Rentiers are welcome in the U S

Some Americans may not be aware that U S Citizenship– or at least, lawful permanent residency– has long been for sale, legally and aboveboard. It’s called the EB5 program, and essentially provides that any foreigner “investing” $500,000 to $1 million in a U. S. business can become a legal permanent resident.  And, of course, entrepreneurs have found the niche market, setting up businesses in which foreigners may invest, without taking an active role in management of the enterprise.

A Chinese and American joint venture is “converting the dormant Northridge mall in Milwaukee into a regional shopping center featuring merchandise from Chinese retailers” according to Milwaukee Business Journal.  Presumably, each of the 200 Chinese retailers expected could support one or more EB5 visas.  300-500 local residents are expected to be hired, tho I think it’s a bit imaginative to suggest that these jobs would be “created” by the project.  Rather, like most economic development incentives, they are simply shifted from elsewhere.

A China Daily report on the project indicates that the Chinese investors might not be familiar with primitive North American travel conditions.  Milwaukee “is only an hour away from Chicago,” says the developer.
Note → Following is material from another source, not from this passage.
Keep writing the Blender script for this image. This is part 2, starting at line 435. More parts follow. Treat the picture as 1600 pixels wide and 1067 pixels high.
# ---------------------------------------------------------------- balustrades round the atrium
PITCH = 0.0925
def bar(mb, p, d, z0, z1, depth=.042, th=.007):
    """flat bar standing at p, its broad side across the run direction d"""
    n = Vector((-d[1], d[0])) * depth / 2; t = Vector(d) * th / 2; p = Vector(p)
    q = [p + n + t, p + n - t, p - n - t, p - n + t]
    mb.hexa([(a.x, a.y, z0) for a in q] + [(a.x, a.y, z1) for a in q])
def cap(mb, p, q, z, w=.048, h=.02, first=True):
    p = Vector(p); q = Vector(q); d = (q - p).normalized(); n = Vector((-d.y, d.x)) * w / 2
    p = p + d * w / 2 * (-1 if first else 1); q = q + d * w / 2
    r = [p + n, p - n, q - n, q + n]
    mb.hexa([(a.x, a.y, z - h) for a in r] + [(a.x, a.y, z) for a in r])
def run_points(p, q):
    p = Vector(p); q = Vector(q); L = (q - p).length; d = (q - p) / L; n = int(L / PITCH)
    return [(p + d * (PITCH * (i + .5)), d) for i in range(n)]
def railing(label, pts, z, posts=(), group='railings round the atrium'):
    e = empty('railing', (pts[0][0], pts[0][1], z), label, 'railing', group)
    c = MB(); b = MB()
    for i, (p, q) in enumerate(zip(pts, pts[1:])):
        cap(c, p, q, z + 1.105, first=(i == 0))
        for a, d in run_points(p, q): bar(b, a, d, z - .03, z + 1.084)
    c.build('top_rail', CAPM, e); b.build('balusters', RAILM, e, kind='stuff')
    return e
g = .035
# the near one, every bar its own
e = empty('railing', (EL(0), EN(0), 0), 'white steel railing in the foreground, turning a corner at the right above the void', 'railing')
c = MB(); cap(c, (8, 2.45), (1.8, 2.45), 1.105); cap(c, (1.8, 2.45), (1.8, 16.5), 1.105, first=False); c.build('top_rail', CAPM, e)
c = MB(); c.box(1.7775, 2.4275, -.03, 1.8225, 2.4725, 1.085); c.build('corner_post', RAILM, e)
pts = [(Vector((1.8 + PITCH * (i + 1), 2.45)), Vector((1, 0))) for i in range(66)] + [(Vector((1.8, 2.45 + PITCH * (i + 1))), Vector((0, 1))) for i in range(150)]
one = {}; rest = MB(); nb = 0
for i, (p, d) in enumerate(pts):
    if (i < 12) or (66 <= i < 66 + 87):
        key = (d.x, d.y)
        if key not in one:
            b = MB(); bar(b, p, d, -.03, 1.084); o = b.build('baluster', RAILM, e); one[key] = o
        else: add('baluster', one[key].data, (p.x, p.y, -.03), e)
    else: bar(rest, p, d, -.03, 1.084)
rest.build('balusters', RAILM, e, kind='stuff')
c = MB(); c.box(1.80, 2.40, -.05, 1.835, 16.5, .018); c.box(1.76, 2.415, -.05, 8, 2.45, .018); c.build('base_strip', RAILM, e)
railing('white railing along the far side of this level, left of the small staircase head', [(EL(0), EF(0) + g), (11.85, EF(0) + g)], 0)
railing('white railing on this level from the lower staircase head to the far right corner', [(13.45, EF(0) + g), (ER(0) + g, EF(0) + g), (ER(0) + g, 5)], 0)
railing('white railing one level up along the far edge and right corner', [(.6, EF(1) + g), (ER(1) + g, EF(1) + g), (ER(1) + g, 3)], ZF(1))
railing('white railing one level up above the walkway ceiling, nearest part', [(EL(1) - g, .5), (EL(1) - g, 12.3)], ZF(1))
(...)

Maybe someday.

Of course, the poor would-be immigrant has no similar opportunity.  She cannot say “I will work to build a business that will employ Americans,” nor even “I will borrow a half-million dollars to invest,” as the program doesn’t permit this.

So, as existing Americans, are we better off inviting a bunch of rentiers, or a bunch of hardworking laborers?  Too many people believe that the latter will drive down American wages– which may appear to be true, only because we fail to consider what the immigrants can produce.

If we insist on inviting rentiers, we have chosen an inefficient way to do it.  Instead of requiring $500,000 invested in a business, when plenty of American entrepreneurs are already able to supply capital, we could simply require $500,000 paid toward reduction of the Federal debt.